Before Mr. Quadir went back to his native Bangladesh in 1996 to build a rural cellular network with Grameen Bank, the people who live in a village thirty miles from the capital Dhaka had to walk several miles to make a phone call. These people live on less than $1 a day, and the primary source of their income is selling their crops. Abida Sultana, referred as "phone lady" in the village, bought a Nokia 1610 for $360 with a loan from Grameen Bank (National Public Radio, 03/25/2000). For a fee, other people can use her cellular phone to call doctors, order supplies, and check the market prices for crops, etc. There are more than 2,800 villages connected by "phone ladies" (The New York Times, 01/19/2001). By calling and comparing market prices on the cell phones, they are able to sell the crops at the best price they could find. This kind of connection not only minimizes their chance of being cheated but also stimulates competition for the entire market.

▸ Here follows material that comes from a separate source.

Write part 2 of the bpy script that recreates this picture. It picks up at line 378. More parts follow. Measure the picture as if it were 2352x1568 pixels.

Similarly, fishermen who work the waters off Cochin, in India's southern state of Kerala, are also using mobile phones to enhance their market advantage. Fish prices fluctuate throughout the day and can vary widely among the 17 landing spots around Cochin. Before mobile phones, deciding which would offer the best price was sheer guesswork. Now fishermen can call ahead to shop for the best price. Carrier boats, which take the catch to shore while the mother boat continues fishing, are now summoned only when there is something to deliver, conserving expensive fuel (The Economist, 03/03/2001).

Mobile phones appear to be an appropriate technology for the developing countries. New wireless technologies require less fixed investment and maintenance. Cellular phones can extend communications to areas that copper wires might have taken decades to reach (The Economist, 09/23/2001).

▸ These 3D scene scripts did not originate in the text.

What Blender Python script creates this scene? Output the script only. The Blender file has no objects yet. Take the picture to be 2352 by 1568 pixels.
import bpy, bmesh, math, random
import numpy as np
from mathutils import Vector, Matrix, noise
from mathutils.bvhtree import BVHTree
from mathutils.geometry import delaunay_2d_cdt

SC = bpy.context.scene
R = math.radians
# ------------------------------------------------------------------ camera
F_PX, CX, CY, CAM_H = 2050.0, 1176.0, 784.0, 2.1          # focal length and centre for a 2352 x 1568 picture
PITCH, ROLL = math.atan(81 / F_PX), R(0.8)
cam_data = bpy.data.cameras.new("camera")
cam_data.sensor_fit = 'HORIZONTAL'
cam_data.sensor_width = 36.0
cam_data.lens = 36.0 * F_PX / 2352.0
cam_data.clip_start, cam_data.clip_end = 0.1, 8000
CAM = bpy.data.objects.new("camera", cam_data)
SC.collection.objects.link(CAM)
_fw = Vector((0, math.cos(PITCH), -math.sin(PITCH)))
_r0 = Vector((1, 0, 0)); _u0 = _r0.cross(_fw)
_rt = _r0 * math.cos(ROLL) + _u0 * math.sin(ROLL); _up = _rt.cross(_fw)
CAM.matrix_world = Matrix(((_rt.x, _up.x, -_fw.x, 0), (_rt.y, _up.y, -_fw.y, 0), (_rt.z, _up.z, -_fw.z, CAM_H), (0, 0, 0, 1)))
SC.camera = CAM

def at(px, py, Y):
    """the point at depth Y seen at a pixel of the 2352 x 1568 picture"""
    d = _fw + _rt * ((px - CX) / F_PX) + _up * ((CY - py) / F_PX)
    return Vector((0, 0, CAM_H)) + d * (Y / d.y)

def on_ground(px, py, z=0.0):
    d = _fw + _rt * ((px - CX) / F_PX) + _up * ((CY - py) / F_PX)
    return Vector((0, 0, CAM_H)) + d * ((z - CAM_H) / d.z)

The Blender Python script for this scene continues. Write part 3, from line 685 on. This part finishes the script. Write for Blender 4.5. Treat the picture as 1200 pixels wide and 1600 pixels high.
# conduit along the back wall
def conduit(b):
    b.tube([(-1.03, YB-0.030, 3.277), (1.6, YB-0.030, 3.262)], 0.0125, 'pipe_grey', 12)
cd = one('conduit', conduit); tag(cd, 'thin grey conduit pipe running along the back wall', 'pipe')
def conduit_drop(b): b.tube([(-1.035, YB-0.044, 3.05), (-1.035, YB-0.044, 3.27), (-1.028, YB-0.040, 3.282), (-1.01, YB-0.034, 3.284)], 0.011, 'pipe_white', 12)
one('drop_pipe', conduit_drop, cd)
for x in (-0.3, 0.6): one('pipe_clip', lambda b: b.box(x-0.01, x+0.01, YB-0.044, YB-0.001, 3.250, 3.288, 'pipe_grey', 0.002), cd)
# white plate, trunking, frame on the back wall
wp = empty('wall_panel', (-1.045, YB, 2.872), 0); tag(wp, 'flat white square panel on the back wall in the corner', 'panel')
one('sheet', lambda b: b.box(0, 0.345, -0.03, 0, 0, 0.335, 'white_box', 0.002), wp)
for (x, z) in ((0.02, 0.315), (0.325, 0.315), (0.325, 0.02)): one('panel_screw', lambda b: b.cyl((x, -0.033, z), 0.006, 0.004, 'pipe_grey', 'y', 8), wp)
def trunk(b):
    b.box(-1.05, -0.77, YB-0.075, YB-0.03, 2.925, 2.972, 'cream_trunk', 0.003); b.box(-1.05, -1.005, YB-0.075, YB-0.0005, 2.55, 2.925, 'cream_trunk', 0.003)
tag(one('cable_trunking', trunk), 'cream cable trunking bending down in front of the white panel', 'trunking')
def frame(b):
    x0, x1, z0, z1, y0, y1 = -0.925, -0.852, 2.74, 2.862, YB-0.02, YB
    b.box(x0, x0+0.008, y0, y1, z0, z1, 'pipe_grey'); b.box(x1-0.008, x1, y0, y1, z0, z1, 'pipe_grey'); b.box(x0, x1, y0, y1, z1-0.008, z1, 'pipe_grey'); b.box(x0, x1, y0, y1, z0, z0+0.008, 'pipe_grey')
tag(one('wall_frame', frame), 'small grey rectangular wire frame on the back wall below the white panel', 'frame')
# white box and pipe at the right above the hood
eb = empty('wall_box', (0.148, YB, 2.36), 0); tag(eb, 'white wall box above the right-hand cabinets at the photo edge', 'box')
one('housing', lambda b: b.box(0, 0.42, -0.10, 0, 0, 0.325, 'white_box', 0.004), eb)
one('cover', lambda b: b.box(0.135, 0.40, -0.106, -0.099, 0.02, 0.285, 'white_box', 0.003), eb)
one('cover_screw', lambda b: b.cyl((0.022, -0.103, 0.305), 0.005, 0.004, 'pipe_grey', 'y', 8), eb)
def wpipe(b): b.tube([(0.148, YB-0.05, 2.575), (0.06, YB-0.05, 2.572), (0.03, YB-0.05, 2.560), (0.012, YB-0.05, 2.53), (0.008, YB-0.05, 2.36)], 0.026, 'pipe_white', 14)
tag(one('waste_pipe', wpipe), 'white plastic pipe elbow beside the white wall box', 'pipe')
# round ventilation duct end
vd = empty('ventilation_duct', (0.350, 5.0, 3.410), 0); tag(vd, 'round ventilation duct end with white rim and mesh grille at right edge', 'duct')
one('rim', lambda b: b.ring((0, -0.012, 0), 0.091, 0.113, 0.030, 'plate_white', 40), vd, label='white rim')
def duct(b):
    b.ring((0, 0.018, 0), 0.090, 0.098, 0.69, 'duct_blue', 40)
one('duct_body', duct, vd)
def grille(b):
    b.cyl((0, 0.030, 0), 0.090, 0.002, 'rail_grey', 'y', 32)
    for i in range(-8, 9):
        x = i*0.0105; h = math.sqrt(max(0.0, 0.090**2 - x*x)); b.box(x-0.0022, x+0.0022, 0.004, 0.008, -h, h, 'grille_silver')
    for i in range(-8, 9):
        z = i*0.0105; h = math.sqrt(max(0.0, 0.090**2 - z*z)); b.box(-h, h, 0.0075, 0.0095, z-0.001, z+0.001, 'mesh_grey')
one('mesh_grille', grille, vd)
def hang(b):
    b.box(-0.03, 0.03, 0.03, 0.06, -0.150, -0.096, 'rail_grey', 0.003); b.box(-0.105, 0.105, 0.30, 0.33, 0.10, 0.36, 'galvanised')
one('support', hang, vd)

Commentators have worried about the widening digital divide between the rich and poor countries. Studies show that rich countries account for only 5% of the world's population but 90% of global IT investments and 80% of Internet users. The 2 billion people living in low-income economies have only 35 telephone lines and five personal computers for every 1,000 people, compared with 650 phone lines and 540 computers in America (The Economist, 09/23/2000). However computers, digital telecommunications, and the Internet have broken down geographical barriers and helped the developing countries to absorb new technology much faster. While the developed countries are devoting huge amount of resources into IT development to invent something new, others are following their footsteps and getting the technology at basement prices. Judiciously borrowed technology has allowed them to eliminate huge R&D investments and avoid costly mistakes.

Note:
  1. Editor's note: Originally published in now defunct ecomecon.com in 2001.
  2. Editor's note: Originally published in now defunct ecomecon.com in 2001.
References:
  • Arnold, Wayne. "Cell Phones for the World's Poor; Hook Up Rural Asia, Some Say, And Ease Poverty." The New York Times, 01/19/2001.
  • Conan, Neal. "Bangladeshi Bank Helping Rural Women by Granting Loans to Purchase Cell Phones." National Public Radio, 03/25/2000.
  • Schumacher, E. F. "Social and Economic Development Calling for the Development of Intermediate Technology," Small Is Beautiful. New York: Harper & Row, Publishers, 1975, pp. 159-177.
  • The Economist. "Another Kind of Net Work." 03/03/2001.
  • The Economist. "Falling Through the Net?" 09/23/2000.